__Aim of the task__. Set down, exactly as written, the lines from the top of the data to the line that holds "SC.view_settings.exposure = 0.36", and omit the pictures.

__Given data__.

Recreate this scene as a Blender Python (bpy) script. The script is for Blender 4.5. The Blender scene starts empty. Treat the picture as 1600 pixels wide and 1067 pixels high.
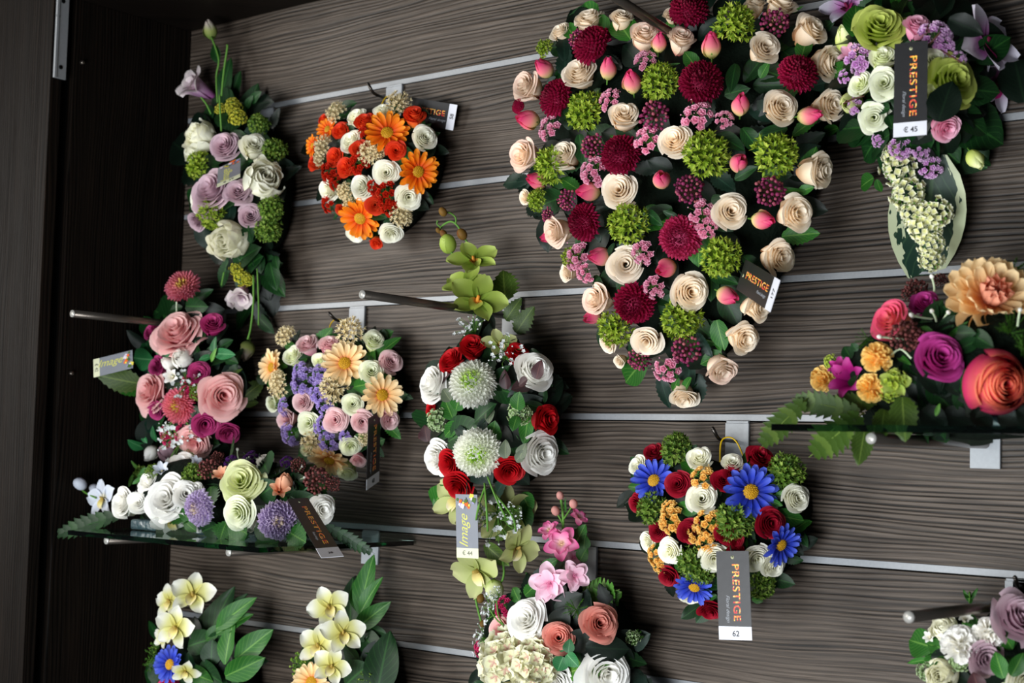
import bpy, math, random
import numpy as np
from mathutils import Vector, Matrix, Quaternion

SC = bpy.context.scene
COL = SC.collection
rnd = random.Random(7)

# ------------------------------------------------------------------ camera
FPX = 2379.27
CY = 1.46525                      # camera distance from the slatwall (wall is the plane Y = 0)
R = np.array([[0.7710286, 0.63631402, 0.0248873],
              [-0.02542077, 0.06980621, -0.99723662],
              [-0.63629293, 0.7682653, 0.06999818]])
cam_d = bpy.data.cameras.new('camera'); cam = bpy.data.objects.new('camera', cam_d); COL.objects.link(cam)
cam_d.sensor_width = 36.0; cam_d.lens = FPX * 36.0 / 1600.0
cam_d.clip_start = 0.05
m = Matrix((( R[0][0], -R[1][0], -R[2][0], 0), (R[0][1], -R[1][1], -R[2][1], -CY), (R[0][2], -R[1][2], -R[2][2], 0), (0, 0, 0, 1)))
cam.matrix_world = m
SC.camera = cam
cam_d.dof.use_dof = True; cam_d.dof.focus_distance = 1.72; cam_d.dof.aperture_fstop = 7.0

# ------------------------------------------------------------------ light
SC.view_settings.view_transform = 'Standard'
SC.view_settings.look = 'None'
SC.view_settings.gamma = 1.0
SC.view_settings.use_curve_mapping = False
SC.view_settings.exposure = 0.36

world = bpy.data.worlds.new('world'); SC.world = world; world.use_nodes = True
bg = world.node_tree.nodes['Background']; bg.inputs[0].default_value = (0.80, 0.90, 1.0, 1); bg.inputs[1].default_value = 0.04

def area(name, loc, target, sx, sy, power, col):
    l = bpy.data.lights.new(name, 'AREA'); l.shape = 'RECTANGLE'; l.size = sx; l.size_y = sy
    l.energy = power; l.color = col
    o = bpy.data.objects.new(name, l); COL.objects.link(o); o.location = loc
    o.rotation_euler = (Vector(target) - Vector(loc)).to_track_quat('-Z', 'Y').to_euler()
    return o
area('shop_window_light', (-3.1, -2.0, 0.35), (-1.0, 0, -0.05), 1.3, 1.1, 46, (1.0, 0.97, 0.92))
area('front_fill_light', (-0.75, -2.3, -0.75), (-0.75, 0, -0.2), 1.5, 1.1, 64, (0.92, 0.96, 1.0))  # unseen fill, added to brighten the lower right wall and its sheen

# ------------------------------------------------------------------ helpers
def W(px, py, off=0.0):
    """point of the scene that lies 'off' metres in front of the slatwall on the ray through a pixel"""
    d = R.T @ np.array([px - 800.0, py - 533.5, FPX])
    t = (CY - off) / d[1]
    return Vector((d[0] * t, -off, d[2] * t))
def mpp(P):
    """metres per pixel at a point"""
    return float(R[2] @ np.array([P[0], P[1] + CY, P[2]])) / FPX

def lin(c):
    return tuple(((x / 255.0) / 12.92 if x / 255.0 < 0.04045 else ((x / 255.0 + 0.055) / 1.055) ** 2.4) for x in c) + (1,)

def ntree(name):
    mt = bpy.data.materials.new(name); mt.use_nodes = True
    nt = mt.node_tree; b = nt.nodes['Principled BSDF']
    return mt, nt, b
def N(nt, typ, **kw):
    n = nt.nodes.new(typ)
    for k, v in kw.items(): setattr(n, k, v)
    return n
def ramp(nt, stops, interp='LINEAR'):
    r = N(nt, 'ShaderNodeValToRGB'); r.color_ramp.interpolation = interp
    e = r.color_ramp.elements
    while len(e) < len(stops): e.new(0.5)
    for i, (p, c) in enumerate(stops): e[i].position = p; e[i].color = c
    return r

MATS = {}
def petal_mat(stops, rough=0.6, spec=0.25, var=0.12, trans=0.0, noise=0.0):
    """petal / leaf colour that runs from the base (t = 0) to the edge (t = 1)"""
    key = (tuple(stops), rough, spec, var, trans, noise)
    if key in MATS: return MATS[key]
    mt, nt, b = ntree('petal_surface')
    at = N(nt, 'ShaderNodeAttribute', attribute_name='t')
    rp = ramp(nt, [(p, lin(c)) for p, c in stops])
    if noise:
        tc = N(nt, 'ShaderNodeTexCoord'); nz = N(nt, 'ShaderNodeTexNoise'); nz.inputs['Scale'].default_value = 6
        nt.links.new(tc.outputs['Object'], nz.inputs['Vector'])
        ma = N(nt, 'ShaderNodeMath', operation='MULTIPLY_ADD'); ma.inputs[1].default_value = noise; 
        sub = N(nt, 'ShaderNodeMath', operation='SUBTRACT'); sub.inputs[1].default_value = 0.5
        nt.links.new(nz.outputs['Fac'], sub.inputs[0]); nt.links.new(sub.outputs[0], ma.inputs[0]); nt.links.new(at.outputs['Fac'], ma.inputs[2])
        nt.links.new(ma.outputs[0], rp.inputs[0])
    else:
        nt.links.new(at.outputs['Fac'], rp.inputs[0])
    oi = N(nt, 'ShaderNodeObjectInfo')
    mr = N(nt, 'ShaderNodeMapRange'); mr.inputs['To Min'].default_value = 1 - var; mr.inputs['To Max'].default_value = 1 + var
    nt.links.new(oi.outputs['Random'], mr.inputs['Value'])
    hs = N(nt, 'ShaderNodeHueSaturation')
    nt.links.new(mr.outputs[0], hs.inputs['Value']); nt.links.new(rp.outputs['Color'], hs.inputs['Color'])
    nt.links.new(hs.outputs['Color'], b.inputs['Base Color'])
    b.inputs['Roughness'].default_value = rough
    b.inputs['Specular IOR Level'].default_value = spec
    if trans:
        tr = N(nt, 'ShaderNodeBsdfTranslucent'); mx = N(nt, 'ShaderNodeMixShader'); mx.inputs[0].default_value = trans
        nt.links.new(hs.outputs['Color'], tr.inputs['Color'])
        nt.links.new(b.outputs[0], mx.inputs[1]); nt.links.new(tr.outputs[0], mx.inputs[2])
        nt.links.new(mx.outputs[0], nt.nodes['Material Output'].inputs['Surface'])
    MATS[key] = mt
    return mt

def leaf_mat(base, vein, rough=0.5, spec=0.3, veg=None):
    key = ('leaf', base, vein, rough, spec, veg)
    if key in MATS: return MATS[key]
    mt, nt, b = ntree('leaf_surface')
    s = N(nt, 'ShaderNodeAttribute', attribute_name='s'); t = N(nt, 'ShaderNodeAttribute', attribute_name='t')
    ab = N(nt, 'ShaderNodeMath', operation='ABSOLUTE'); nt.links.new(s.outputs['Fac'], ab.inputs[0])
    # midrib
    mid = N(nt, 'ShaderNodeMapRange'); mid.inputs['From Min'].default_value = 0.03; mid.inputs['From Max'].default_value = 0.09
    mid.inputs['To Min'].default_value = 1; mid.inputs['To Max'].default_value = 0
    nt.links.new(ab.outputs[0], mid.inputs['Value'])
    # side veins run obliquely
    v1 = N(nt, 'ShaderNodeMath', operation='MULTIPLY_ADD'); v1.inputs[1].default_value = -0.35
    nt.links.new(ab.outputs[0], v1.inputs[0]); nt.links.new(t.outputs['Fac'], v1.inputs[2])
    v2 = N(nt, 'ShaderNodeMath', operation='MULTIPLY'); v2.inputs[1].default_value = 50; nt.links.new(v1.outputs[0], v2.inputs[0])
    v3 = N(nt, 'ShaderNodeMath', operation='SINE'); nt.links.new(v2.outputs[0], v3.inputs[0])
    v4 = N(nt, 'ShaderNodeMapRange'); v4.inputs['From Min'].default_value = 0.8; v4.inputs['From Max'].default_value = 1.0
    v4.inputs['To Max'].default_value = 0.45
    nt.links.new(v3.outputs[0], v4.inputs['Value'])
    mxv = N(nt, 'ShaderNodeMath', operation='MAXIMUM'); nt.links.new(mid.outputs[0], mxv.inputs[0]); nt.links.new(v4.outputs[0], mxv.inputs[1])
    mix = N(nt, 'ShaderNodeMix', data_type='RGBA'); mix.inputs[6].default_value = lin(base); mix.inputs[7].default_value = lin(vein)
    nt.links.new(mxv.outputs[0], mix.inputs[0])
    src = mix.outputs[2]
    if veg:
        tc = N(nt, 'ShaderNodeCombineXYZ'); nt.links.new(s.outputs['Fac'], tc.inputs[0]); nt.links.new(t.outputs['Fac'], tc.inputs[1])
        mp = N(nt, 'ShaderNodeMapping'); mp.inputs['Scale'].default_value = (3.5, 5, 1); nt.links.new(tc.outputs[0], mp.inputs[0])
        nz = N(nt, 'ShaderNodeTexNoise'); nz.inputs['Scale'].default_value = 1.6; nt.links.new(mp.outputs[0], nz.inputs['Vector'])
        ad = N(nt, 'ShaderNodeMath', operation='MULTIPLY_ADD'); ad.inputs[1].default_value = 1.1; nt.links.new(nz.outputs['Fac'], ad.inputs[0]); nt.links.new(ab.outputs[0], ad.inputs[2])
        st = N(nt, 'ShaderNodeMath', operation='GREATER_THAN'); st.inputs[1].default_value = 1.30; nt.links.new(ad.outputs[0], st.inputs[0])
        m2 = N(nt, 'ShaderNodeMix', data_type='RGBA'); nt.links.new(st.outputs[0], m2.inputs[0]); nt.links.new(src, m2.inputs[6]); m2.inputs[7].default_value = lin(veg)
        src = m2.outputs[2]
    oi = N(nt, 'ShaderNodeObjectInfo'); mr = N(nt, 'ShaderNodeMapRange'); mr.inputs['To Min'].default_value = 0.7; mr.inputs['To Max'].default_value = 1.25
    nt.links.new(oi.outputs['Random'], mr.inputs['Value'])
    hs = N(nt, 'ShaderNodeHueSaturation'); nt.links.new(mr.outputs[0], hs.inputs['Value']); nt.links.new(src, hs.inputs['Color'])
    nt.links.new(hs.outputs['Color'], b.inputs['Base Color'])
    b.inputs['Roughness'].default_value = rough; b.inputs['Specular IOR Level'].default_value = spec
    MATS[key] = mt
    return mt

def plain(name, c, rough=0.5, metal=0.0, spec=0.5, bump=None):
    key = (name, c, rough, metal)
    if key in MATS: return MATS[key]
    mt, nt, b = ntree(name)
    b.inputs['Base Color'].default_value = lin(c); b.inputs['Roughness'].default_value = rough; b.inputs['Metallic'].default_value = metal
    b.inputs['Specular IOR Level'].default_value = spec
    tc = N(nt, 'ShaderNodeTexCoord'); nz = N(nt, 'ShaderNodeTexNoise'); nz.inputs['Scale'].default_value = bump[0] if bump else 60; nz.inputs['Detail'].default_value = 4
    nt.links.new(tc.outputs['Object'], nz.inputs['Vector'])
    bp = N(nt, 'ShaderNodeBump'); bp.inputs['Strength'].default_value = bump[1] if bump else 0.05; bp.inputs['Distance'].default_value = 0.004
    nt.links.new(nz.outputs['Fac'], bp.inputs['Height']); nt.links.new(bp.outputs[0], b.inputs['Normal'])
    mx = N(nt, 'ShaderNodeMix', data_type='RGBA'); mx.inputs[6].default_value = lin(tuple(x * 0.9 for x in c)); mx.inputs[7].default_value = lin(c)
    nt.links.new(nz.outputs['Fac'], mx.inputs[0]); nt.links.new(mx.outputs[2], b.inputs['Base Color'])
    MATS[key] = mt
    return mt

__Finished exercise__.
Recreate this scene as a Blender Python (bpy) script. The script is for Blender 4.5. The Blender scene starts empty. Treat the picture as 1600 pixels wide and 1067 pixels high.
import bpy, math, random
import numpy as np
from mathutils import Vector, Matrix, Quaternion

SC = bpy.context.scene
COL = SC.collection
rnd = random.Random(7)

# ------------------------------------------------------------------ camera
FPX = 2379.27
CY = 1.46525                      # camera distance from the slatwall (wall is the plane Y = 0)
R = np.array([[0.7710286, 0.63631402, 0.0248873],
              [-0.02542077, 0.06980621, -0.99723662],
              [-0.63629293, 0.7682653, 0.06999818]])
cam_d = bpy.data.cameras.new('camera'); cam = bpy.data.objects.new('camera', cam_d); COL.objects.link(cam)
cam_d.sensor_width = 36.0; cam_d.lens = FPX * 36.0 / 1600.0
cam_d.clip_start = 0.05
m = Matrix((( R[0][0], -R[1][0], -R[2][0], 0), (R[0][1], -R[1][1], -R[2][1], -CY), (R[0][2], -R[1][2], -R[2][2], 0), (0, 0, 0, 1)))
cam.matrix_world = m
SC.camera = cam
cam_d.dof.use_dof = True; cam_d.dof.focus_distance = 1.72; cam_d.dof.aperture_fstop = 7.0

# ------------------------------------------------------------------ light
SC.view_settings.view_transform = 'Standard'
SC.view_settings.look = 'None'
SC.view_settings.gamma = 1.0
SC.view_settings.use_curve_mapping = False
SC.view_settings.exposure = 0.36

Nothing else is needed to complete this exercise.